Thanks to everyone for their wishes and hopes.

Now, if I could just figure out how to work with my real mother and keep her at arm's length but let her feel useful, that would be an accomplishment. I think this worrying about logistics and her feelings is wearing me out more than worry about myself. In addition, hubby is in the throws (sp?) of job search and he twists and turns in his decisions and it drives me crazy. We are loosing our health insurance in April which is shitty. So he is feeling much pressure to finish his job search (he's getting help from a career coach thank heavens). I just have to keep him on task when he gets scared. I have big shoulders.

The girls haven't quite processed the changes in family life that are coming, but that's ok.
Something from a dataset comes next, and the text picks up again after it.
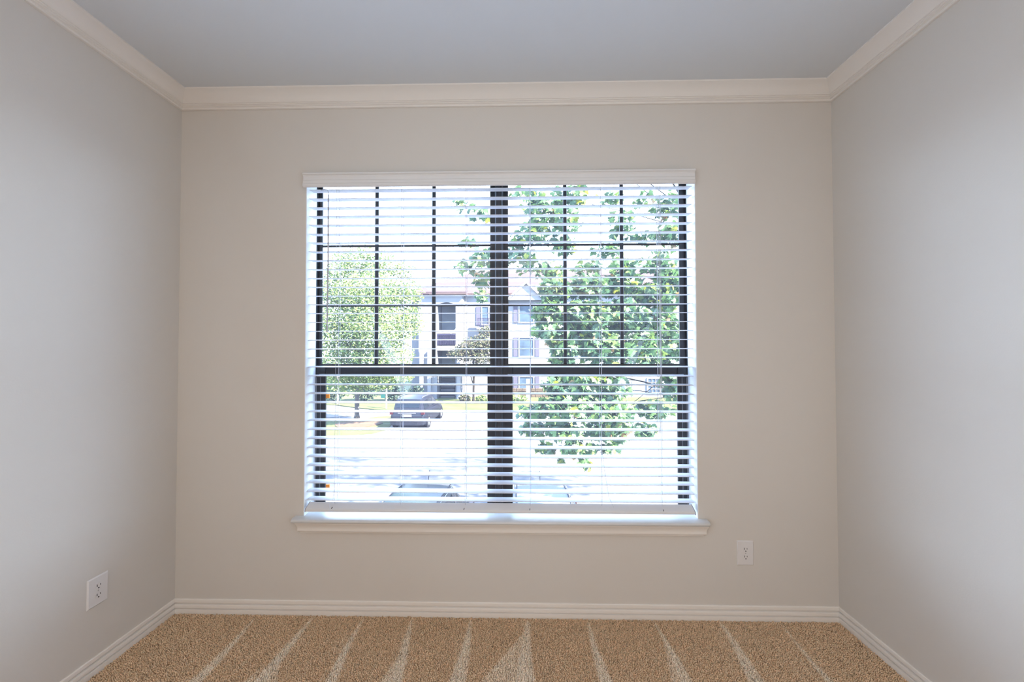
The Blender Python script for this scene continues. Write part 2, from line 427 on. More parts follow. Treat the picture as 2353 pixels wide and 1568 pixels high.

My oldest with her social disabilities will be problematical. I just have to keep my mother off her back and teach her quietly how to take more responsibility for herself so that I can relax and get through all the radiation and surgical dren. My younger daughter will do fine. D works much better with them than I do--we'll muddle through even though the house looks like a hurricane hit it. I'm not perfect at this house wife stuff anyway at the best of times.

I got the Hercules Season 2 DVD set and it is much fun. I am loosing myself in Ken Sorbo and my fangirl crush on Michael Hurst. Keeps my mind off stuff.

I wish I had more work.

Comments

You know I'm here in the only way that I know. I love ya girl. *hugs*

I am loosing myself in Ken Sorbo and my fangirl crush on Michael Hurst.

Yeah, Hurst is a hottie isn't he? *g* Reminds me of this little surfer dude I dated 10 years ago. But I think it's more of the fact that for Hercules, they allowed him to show his acting ability more than Sorbo.(who was a distant second to Hurst)
Ouch! Hang tough there (I think that's an Oz expression). I'm thinking the good thoughts for you and your family.

*throws arms around ixchup and hugs her mightily*

First let me be the master of the obvious and say that sucks. Now let me say that you caught it and that's what's important. Now you know and now you can start making plans and working things out so you will have the chance to take care of you. And that is the most important thing, you. You are you're first priority don't forget that. Everyone one else will just have to cope because you need time for you. Don't feel that you have to be in control all the time, you don't and don't feel the need to apologize if you do blow. It's normal and it's allowed. Having gone through this with two Aunts, it seems that what helped them is the reward/goal for when it was all over. They treated themselves to something they normally wouldn't do. It gave them something to smile about on those bad days.

*hugs ixchup again* We're here if you need to rant and rave or if you need a serious giggle. I'm sending lots of good vibes your way.

Thanks you to all

You know, I never knew what family could be like until I joined this community. You all are the warmest, greatest, most amazing group of people I have ever known. I am really shattered at the moment and you buck me up with your support, strength, shear friendship.

All I can say is thank you.

I'll get through this and I am the richer for your thoughts and friendship.
There's really no adequate response to that kind of thing, except to offer virtual hugs and comfort and support say that our thoughts will be with you!!
I can't hope to make it all understandable, but please know that my thoughts are with you. Of course you don't even know me but judging by your posts you are pretty damn strong. I think that is what will get you by. I am also glad that you have the family and support that you will need.
I , for one , look forward to the stories that you have yet to tell us.